GIVEN DATA start

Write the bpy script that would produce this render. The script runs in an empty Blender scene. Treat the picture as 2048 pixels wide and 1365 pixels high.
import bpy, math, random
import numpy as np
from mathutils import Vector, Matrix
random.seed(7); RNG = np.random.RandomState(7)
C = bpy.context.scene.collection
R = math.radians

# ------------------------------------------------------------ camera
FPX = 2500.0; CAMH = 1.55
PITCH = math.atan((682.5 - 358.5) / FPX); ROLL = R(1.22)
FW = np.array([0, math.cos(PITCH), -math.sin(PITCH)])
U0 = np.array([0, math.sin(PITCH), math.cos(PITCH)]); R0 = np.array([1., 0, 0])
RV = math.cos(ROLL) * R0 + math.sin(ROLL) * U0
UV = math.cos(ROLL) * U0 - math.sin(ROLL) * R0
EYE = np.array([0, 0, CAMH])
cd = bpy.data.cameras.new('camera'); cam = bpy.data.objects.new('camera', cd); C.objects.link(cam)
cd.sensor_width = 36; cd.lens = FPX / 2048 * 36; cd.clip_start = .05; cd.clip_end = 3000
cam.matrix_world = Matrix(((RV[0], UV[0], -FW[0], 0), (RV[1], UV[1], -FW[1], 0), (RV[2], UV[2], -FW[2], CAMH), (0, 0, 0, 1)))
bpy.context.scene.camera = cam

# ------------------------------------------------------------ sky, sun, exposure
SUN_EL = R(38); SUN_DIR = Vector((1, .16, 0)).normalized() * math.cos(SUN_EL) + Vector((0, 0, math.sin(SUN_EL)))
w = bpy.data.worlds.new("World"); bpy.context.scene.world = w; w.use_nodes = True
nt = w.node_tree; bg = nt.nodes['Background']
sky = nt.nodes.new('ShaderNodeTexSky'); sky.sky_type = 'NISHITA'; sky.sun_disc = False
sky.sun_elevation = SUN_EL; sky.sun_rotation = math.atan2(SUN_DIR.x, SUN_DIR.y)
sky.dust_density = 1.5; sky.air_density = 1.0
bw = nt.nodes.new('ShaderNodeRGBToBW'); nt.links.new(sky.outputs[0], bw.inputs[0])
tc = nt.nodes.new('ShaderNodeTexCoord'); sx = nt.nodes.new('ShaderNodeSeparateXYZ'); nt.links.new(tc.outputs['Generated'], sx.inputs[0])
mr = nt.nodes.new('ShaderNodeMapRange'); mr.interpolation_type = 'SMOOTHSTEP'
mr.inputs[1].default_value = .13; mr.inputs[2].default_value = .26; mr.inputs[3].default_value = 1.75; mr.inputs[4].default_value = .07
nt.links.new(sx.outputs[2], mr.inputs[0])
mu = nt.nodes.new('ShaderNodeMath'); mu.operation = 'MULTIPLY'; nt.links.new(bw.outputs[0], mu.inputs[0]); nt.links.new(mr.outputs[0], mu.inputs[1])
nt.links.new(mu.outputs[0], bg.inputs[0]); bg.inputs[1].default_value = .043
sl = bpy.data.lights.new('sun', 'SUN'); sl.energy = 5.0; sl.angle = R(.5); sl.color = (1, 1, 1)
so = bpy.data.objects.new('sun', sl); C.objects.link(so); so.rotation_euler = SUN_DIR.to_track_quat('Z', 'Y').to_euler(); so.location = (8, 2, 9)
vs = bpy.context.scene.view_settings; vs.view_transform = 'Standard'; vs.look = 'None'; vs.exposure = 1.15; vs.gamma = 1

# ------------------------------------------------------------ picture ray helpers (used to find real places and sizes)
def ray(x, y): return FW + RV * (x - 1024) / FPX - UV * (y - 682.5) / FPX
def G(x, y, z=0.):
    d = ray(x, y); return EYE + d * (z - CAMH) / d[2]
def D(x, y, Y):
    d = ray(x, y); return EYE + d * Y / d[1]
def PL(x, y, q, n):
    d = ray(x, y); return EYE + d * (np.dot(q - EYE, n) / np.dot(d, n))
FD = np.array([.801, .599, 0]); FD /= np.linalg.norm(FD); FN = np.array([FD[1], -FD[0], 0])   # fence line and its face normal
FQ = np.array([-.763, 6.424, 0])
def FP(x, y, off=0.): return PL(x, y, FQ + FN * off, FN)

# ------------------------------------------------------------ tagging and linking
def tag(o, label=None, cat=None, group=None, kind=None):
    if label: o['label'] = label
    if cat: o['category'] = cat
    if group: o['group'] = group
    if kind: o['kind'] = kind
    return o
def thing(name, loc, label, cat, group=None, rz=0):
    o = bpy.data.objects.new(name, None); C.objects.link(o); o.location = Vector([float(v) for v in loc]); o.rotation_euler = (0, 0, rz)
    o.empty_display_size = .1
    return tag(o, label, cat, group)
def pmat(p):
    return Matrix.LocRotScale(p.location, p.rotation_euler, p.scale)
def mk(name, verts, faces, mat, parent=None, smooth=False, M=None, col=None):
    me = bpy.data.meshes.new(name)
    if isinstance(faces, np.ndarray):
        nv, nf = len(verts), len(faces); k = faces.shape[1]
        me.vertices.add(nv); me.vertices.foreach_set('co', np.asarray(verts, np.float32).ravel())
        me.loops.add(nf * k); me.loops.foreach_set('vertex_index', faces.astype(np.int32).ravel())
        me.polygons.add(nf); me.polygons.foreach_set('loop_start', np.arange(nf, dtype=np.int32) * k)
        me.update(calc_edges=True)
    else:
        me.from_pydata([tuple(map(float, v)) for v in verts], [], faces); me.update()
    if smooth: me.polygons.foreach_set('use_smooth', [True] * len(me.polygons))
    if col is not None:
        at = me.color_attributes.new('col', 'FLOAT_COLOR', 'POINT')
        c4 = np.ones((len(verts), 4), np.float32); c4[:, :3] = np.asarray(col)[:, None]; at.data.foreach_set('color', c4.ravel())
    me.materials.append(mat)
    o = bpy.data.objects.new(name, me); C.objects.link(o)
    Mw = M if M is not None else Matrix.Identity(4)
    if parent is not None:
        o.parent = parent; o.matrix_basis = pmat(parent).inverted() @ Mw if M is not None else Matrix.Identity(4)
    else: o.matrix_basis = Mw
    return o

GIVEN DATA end

WHAT IS REQUIRED: Restate the listing exactly, starting at its first line and ending at the line where "R = math.radians" occurs; include both and no other lines.

WRITTEN SOLUTION:
Write the bpy script that would produce this render. The script runs in an empty Blender scene. Treat the picture as 2048 pixels wide and 1365 pixels high.
import bpy, math, random
import numpy as np
from mathutils import Vector, Matrix
random.seed(7); RNG = np.random.RandomState(7)
C = bpy.context.scene.collection
R = math.radians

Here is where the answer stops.